Looking back on your career. Is there a particular moment or achievement that you are most proud of?
Actually, my proudest achievement is still ahead. It’s already accomplished but not yet public. It’s something I had been eyeing for many, many years and worked really hard towards, so I am kind of proud that I managed to achieve it. But perhaps this isn’t a healthy way of thinking because it shows I keep moving my goalposts, always thinking of what can be done next, instead of appreciating what I have already accomplished and what it took to get there. I’ve achieved so many things that were once my absolute dreams, and it’s easy to get used to them and not appreciate how much I once longed for all of this. For example, I remember playing my first Awakenings; I was so happy I nearly cried. And then there’s the booking agency that represents me today, Elite; it was my absolute dream agency as early as 2016. It’s easy to forget how far you’ve come when you’re always focused on the future, and that’s not healthy. But the future, especially in music, is also exciting, so it’s hard not to focus on it.

What is there to come from you in the future? Any other new releases or projects you’re excited about?

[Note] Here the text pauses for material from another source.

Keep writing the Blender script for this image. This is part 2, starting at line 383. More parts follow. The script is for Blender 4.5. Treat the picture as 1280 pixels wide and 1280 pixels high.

I have 3 EPs on the way after this one. The first one will be released on my label Jell in autumn/winter—because, you know, it’s wintery music that needs to come out during the cold months haha. I’m excited for each EP to be released. They each tell a story about me and my life at different points in time. Listening to them back-to-back is interesting because you can really hear my sound design evolving and perfecting itself, and how the tracks reference each other and paint the picture of how I felt when I wrote them. I hope people will be able to relate to those emotions somehow. I’ve really turned a new leaf production-wise, and I’m so intrigued to see where this music takes me.